O chanceler Mauro Vieira havia expressado a decisão brasileira de estabelecer critérios para adesões. Não se falou, é claro, em critérios de liberdade, livre-iniciativa, direito a propriedade, direitos humanos e democracia.

E o que se sabe é que o Brasil conseguiu que não fossem incluídos na lista de aderentes Nicarágua e Venezuela. Avisaram os russos, mas não a Maduro, que lá chegou como penetra, mas teve o consolo de Putin, que o chamou de aliado fiel e o sagrou como “vencedor justo” na eleição venezuelana. O acidente doméstico do presidente Lula o livrou de estar em Kazan ao lado de aiatolás e talibãs, além de dirigentes autoritários, no Brics ampliado a 36 figurantes, para fustigar os Estados Unidos.

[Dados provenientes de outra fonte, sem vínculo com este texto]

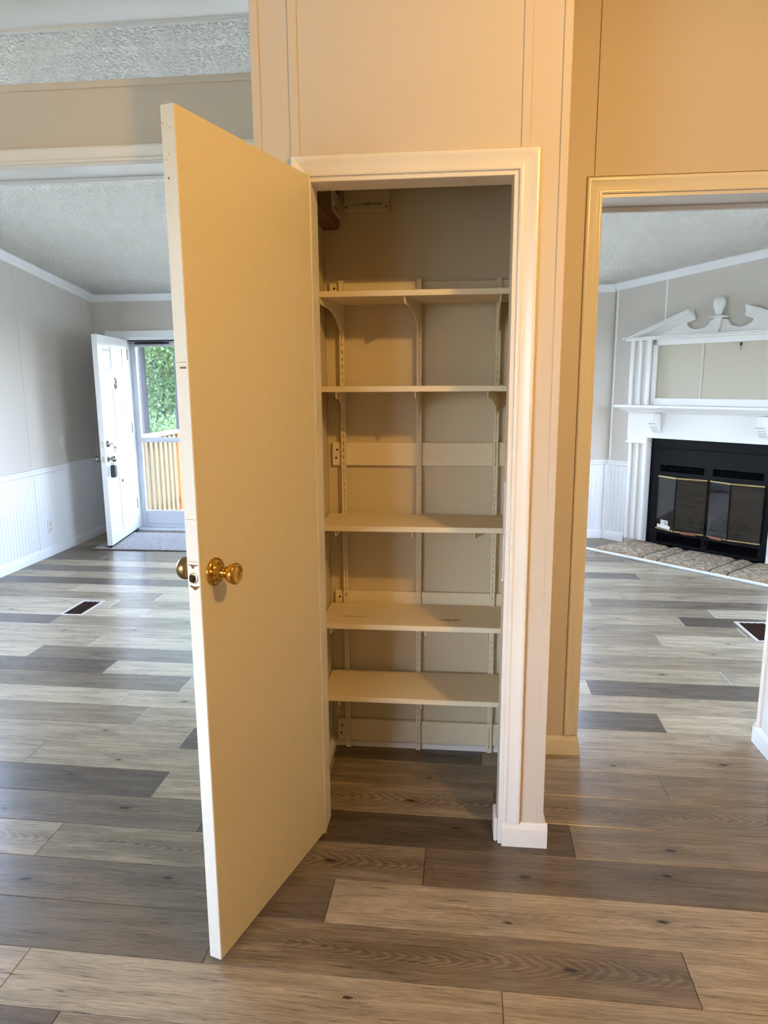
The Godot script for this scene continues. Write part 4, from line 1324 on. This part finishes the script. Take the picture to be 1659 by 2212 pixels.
# ------------------------------------------------------------------ fireplace
func build_fireplace():
	var o := Vector3(1.80, 0, FZ + 0.02)
	var u := Vector3(0.70711, 0, 0.70711)
	var n := Vector3(-0.70711, 0, 0.70711)
	var T := frame_of(o, u, Vector3.UP, n)      # local x = along the wall, y up, z out
	# diagonal wall, its top following the ceiling
	var g := Geo.new()
	g.t = T
	var top0 := far_ceil(FZ) + 0.03
	var top1 := far_ceil(FZ + 2.05 * 0.70711) + 0.03
	g.prism(PackedVector2Array([Vector2(0, 0), Vector2(0.49, 0), Vector2(0.49, 0.96), Vector2(1.43, 0.96), Vector2(1.43, 0), Vector2(2.05, 0), Vector2(2.05, top1), Vector2(0, top0)]), -0.09, 0.0)
	var wd := struct("wall_fireplace", g, M.greige, "greige diagonal wall behind the fireplace")
	for s in [0.0, 0.46]:
		g = Geo.new()
		g.t = T
		g.box(Vector3(s + 0.004, 0.744, 0), Vector3(s + 0.022, far_ceil(FZ + s * 0.7) - 0.03, 0.003), 0.0015)
		part("batten", g, M.trim_cool, wd)
	g = Geo.new()
	g.t = T
	g.sweep(CROWN, Vector3(0, far_ceil(FZ) + 0.012, 0), Vector3(2.05, far_ceil(FZ + 2.05 * 0.70711) + 0.012, 0), Vector3.DOWN, Vector3.BACK)
	struct("trim_8", g, M.trim_cool, "white crown moulding rising along the diagonal fireplace wall")
	g = Geo.new()
	g.t = T
	g.sweep(RAIL, Vector3(0, 0.69, 0), Vector3(0.24, 0.69, 0), Vector3.UP, Vector3.BACK)
	part("chair_rail", g, M.trim_cool, wd)
	g = Geo.new()
	g.t = T * frame_of(Vector3.ZERO, Vector3.RIGHT, Vector3.BACK, Vector3.UP)
	var poly := PackedVector2Array([Vector2(0, 0)])
	var x := 0.0
	while x < 0.22:
		poly.append(Vector2(x + 0.003, 0.006))
		poly.append(Vector2(x + 0.036, 0.006))
		poly.append(Vector2(x + 0.038, 0.0035))
		x += 0.04
	poly.append(Vector2(x, 0))
	g.prism(poly, 0.05, 0.70)
	part("wainscot", g, M.trim_cool, wd)
	g = Geo.new()
	g.t = T
	g.sweep([Vector2(0, 0), Vector2(0, 0.019), Vector2(0.066, 0.019), Vector2(0.084, 0.009), Vector2(0.084, 0)], Vector3(0, 0, 0), Vector3(0.20, 0, 0), Vector3.UP, Vector3.BACK)
	part("baseboard", g, M.trim_cool, wd)
	# hearth
	var h := thing("hearth", "low hearth of tan stone slabs in front of the fireplace", "hearth")
	h.transform = T
	part("mortar_bed", gbox(Vector3(0.30, 0, 0.012), Vector3(1.95, 0.034, 0.480), 0.004), M.mortar, h)
	var cuts := [0.22, 0.685, 0.825, 1.25, 1.385, 1.93]
	var fn := FastNoiseLite.new()
	fn.frequency = 1.0
	fn.seed = 5
	for i in 5:
		part("stone", stone_mesh(cuts[i] + 0.009, cuts[i + 1] - 0.009, 0.06, 0.505, 0.052, fn, i == 0), M.stone, h)
	var hs := thing("trim_9", "white strip on the floor along the front of the hearth", "", "", Vector3.ZERO, "structure")
	hs.transform = T
	part("strip", gbox(Vector3(0.05, 0, 0.505), Vector3(2.1, 0.022, 0.535), 0.006), M.white, hs)
	# surround and mantel
	var s := thing("mantel", "white fireplace mantel with fluted pilasters, corbels and a moulded shelf", "mantel")
	s.transform = T
	var C := 0.945
	part("header_board", gbox(Vector3(0.225, 0.972, 0.0), Vector3(2 * C - 0.225, 1.19, 0.08), 0.002), M.white, s)
	for sg in [-1.0, 1.0]:
		var a: float = C + sg * (C - 0.245)
		var b: float = C + sg * (C - 0.415)
		var lo := minf(a, b)
		var hi := maxf(a, b)
		part("pilaster_block", gbox(Vector3(lo - 0.012, 0.935, 0.0), Vector3(hi + 0.0, 0.99, 0.082), 0.002), M.white, s)
		part("pilaster_cap", gbox(Vector3(lo - 0.025, 0.920, 0.0), Vector3(hi + 0.012, 0.938, 0.095), 0.003), M.white, s)
		part("pilaster_shaft", fluted(lo, hi, 0.062, 0.92, 0.055, 0.08), M.white, s)
		# return in the opening's side
		part("opening_return", gbox(Vector3(minf(b, b - sg * 0.012), 0.05, -0.06), Vector3(maxf(b, b - sg * 0.012), 0.972, 0.055)), M.grey_paint, s)
		# corbel under the shelf
		var cx: float = C + sg * (C - 0.505)
		g = Geo.new()
		g.t = frame_of(Vector3(cx, 0, 0.08), Vector3.BACK, Vector3.UP, Vector3.RIGHT)
		g.prism(PackedVector2Array([Vector2(0, 1.185), Vector2(0.095, 1.185), Vector2(0.095, 1.105), Vector2(0.085, 1.095), Vector2(0.075, 1.095), Vector2(0.075, 1.08), Vector2(0.06, 1.075), Vector2(0.055, 1.06), Vector2(0.04, 1.055), Vector2(0.035, 1.04), Vector2(0.02, 1.035), Vector2(0.015, 1.02), Vector2(0, 1.02)]), -0.032, 0.032)
		var co := part("corbel", g, M.white, s)
		for q in [-1.0, 1.0]:
			part("corbel_rib", gbox(Vector3(cx + q * 0.018 - 0.004, 1.105, 0.174), Vector3(cx + q * 0.018 + 0.004, 1.18, 0.179), 0.002), M.white, co)
	# shelf: stacked mouldings with mitred returns
	for r in [[1.188, 1.203, 0.105, 0.035], [1.203, 1.216, 0.130, 0.055], [1.216, 1.230, 0.150, 0.075], [1.230, 1.252, 0.185, 0.105]]:
		part("shelf_board" if r[0] > 1.225 else "shelf_moulding", gbox(Vector3(0.225 - r[3] + 0.02, r[0], 0.0), Vector3(2 * C - 0.225 + r[3] - 0.02, r[1], r[2]), 0.003), M.white, s)
	# overmantel
	var ov := thing("overmantel", "white overmantel frame with a broken pediment and a turned finial", "overmantel")
	ov.transform = T
	part("backing_panel", gbox(Vector3(0.40, 1.252, 0.002), Vector3(2 * C - 0.40, 1.80, 0.010)), bump(mat(Color8(190, 184, 166), 0.6), noise_tex(0.02, 128), 0.03, 3.0), ov)
	for bx in [0.815]:
		part("panel_batten", gbox(Vector3(bx, 1.31, 0.010), Vector3(bx + 0.016, 1.75, 0.014), 0.001), M.greige, ov)
	part("frame_rail", gbox(Vector3(0.395, 1.252, 0.010), Vector3(2 * C - 0.395, 1.310, 0.035), 0.003), M.white, ov)
	part("frame_rail", gbox(Vector3(0.395, 1.75, 0.010), Vector3(2 * C - 0.395, 1.80, 0.035), 0.003), M.white, ov)
	for sg in [-1.0, 1.0]:
		var a: float = C + sg * (C - 0.395)
		var b: float = C + sg * (C - 0.436)
		part("frame_stile", gbox(Vector3(minf(a, b), 1.252, 0.010), Vector3(maxf(a, b), 1.80, 0.035), 0.003), M.white, ov)
		a = C + sg * (C - 0.205)
		b = C + sg * (C - 0.393)
		part("pilaster", fluted(minf(a, b), maxf(a, b), 1.252, 1.80, 0.035, 0.062), M.white, ov)
		# pediment wing: board with a scalloped inner end, raking cornice above it
		g = Geo.new()
		g.t = frame_of(Vector3(C, 0, 0), Vector3(sg, 0, 0), Vector3.UP, Vector3.BACK)
		var wing := PackedVector2Array([Vector2(0.735, 1.815), Vector2(0.272, 1.985), Vector2(0.272, 1.93)])
		for i in 13:
			var t := PI * 0.97 * i / 12.0
			wing.append(Vector2(0.168 + 0.098 * cos(t), 1.925 - 0.062 * sin(t)))
		wing.append(Vector2(0.055, 1.93))
		wing.append(Vector2(0.0, 1.93))
		wing.append(Vector2(0.0, 1.815))
		g.prism(wing, 0.010, 0.034)
		part("pediment_board", g, M.white, ov)
		var p0 := Vector3(C + sg * 0.79, 1.813, 0.0)
		var p1 := Vector3(C + sg * 0.225, 2.022, 0.0)
		var along := (p1 - p0).normalized()
		var dn := Vector3(along.y, -along.x, 0) * (-1.0 if along.x < 0 else 1.0)
		if dn.y > 0: dn = -dn
		g = Geo.new()
		g.sweep([Vector2(0, 0.005), Vector2(0, 0.100), Vector2(0.012, 0.100), Vector2(0.018, 0.088), Vector2(0.028, 0.084), Vector2(0.034, 0.066), Vector2(0.050, 0.052), Vector2(0.064, 0.046), Vector2(0.070, 0.038), Vector2(0.084, 0.034), Vector2(0.084, 0.005)], p0, p1, dn, Vector3.BACK, 2.4, 0.0)
		part("raking_cornice", g, M.white, ov)
	part("entablature", gbox(Vector3(0.165, 1.797, 0.0), Vector3(2 * C - 0.165, 1.812, 0.090), 0.003), M.white, ov)
	part("entablature_cap", gbox(Vector3(0.135, 1.812, 0.0), Vector3(2 * C - 0.135, 1.824, 0.105), 0.003), M.white, ov)
	g = Geo.new()
	g.t.origin = Vector3(C, 0, 0)
	g.prism(PackedVector2Array([Vector2(-0.030, 1.940), Vector2(0.030, 1.940), Vector2(0.009, 1.832), Vector2(-0.009, 1.832)]), 0.03, 0.058)
	part("keystone", g, M.white, ov)
	part("finial_plate", gbox(Vector3(C - 0.068, 1.938, 0.012), Vector3(C + 0.068, 1.952, 0.078), 0.003), M.white, ov)
	g = Geo.new()
	g.t.origin = Vector3(C, 1.952, 0.045)
	g.lathe([Vector2(0.034, 0.0), Vector2(0.036, 0.006), Vector2(0.026, 0.012), Vector2(0.022, 0.018), Vector2(0.026, 0.028), Vector2(0.036, 0.052), Vector2(0.044, 0.076), Vector2(0.047, 0.098), Vector2(0.044, 0.118), Vector2(0.035, 0.136), Vector2(0.022, 0.147), Vector2(0.0, 0.152)], 28)
	part("finial", g, M.white, ov)
	g = Geo.new()
	g.box(Vector3(1.118, 1.716, 0.012), Vector3(1.128, 1.745, 0.022), 0.002)
	part("hook", g, M.ink, ov)
	part("hook_tail", gbox(Vector3(1.122, 1.690, 0.012), Vector3(1.125, 1.708, 0.016)), M.ink, ov)
	firebox(T)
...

Nicolás Maduro, presidente da Venezuela, se reúne com Vladimir Putin, presidente da Rússia, na cúpula do BRICS em Kazan, Rússia (23/10/2024) | Foto: Alexander Nemenov/Pool via Reuters

Mas o Brasil de Lula participa de tudo isso. A política externa de um país é o prolongamento da vontade nacional. E a vontade nacional brasileira não é nada disso. Se olharmos a expressão disso no voto, podemos dizer que o país está dividido pela metade, a valer a eleição de dois anos atrás; mas está majoritariamente ao lado do Ocidente e dos valores judaico-cristãos, na eleição mais recente. E a política externa brasileira atual contraria essa expressão nacional. Além disso, a Constituição, no artigo 4º, diz que nossas relações internacionais devem ser regidas pelo princípio, entre outros, do “repúdio ao terrorismo e ao racismo”. Nossa posição em relação a Israel fere esse princípio.

O Brasil era conhecido por cautelosa posição de equilíbrio em sua política externa. Pragmatismo sem ideologia. Agora parece que estamos com ideologia estranha às nossas raízes. Brasileiros deram o sangue numa guerra contra ditadores, e agora somos associados a objetivos de ditadores. Milei percebeu a vaga no protagonismo ocidental e instruiu todo o seu corpo diplomático a não apoiar, no planeta, nenhum projeto, documento, resolução ou declaração que contrarie os valores fundamentais da vida, da liberdade e da propriedade. Nada que desestimule o crescimento e a renda, no espírito da Declaração dos Direitos do Homem, que é base da ONU e que o Brics quer reformar. Para onde vais, ó, Brasil? Quo vadis?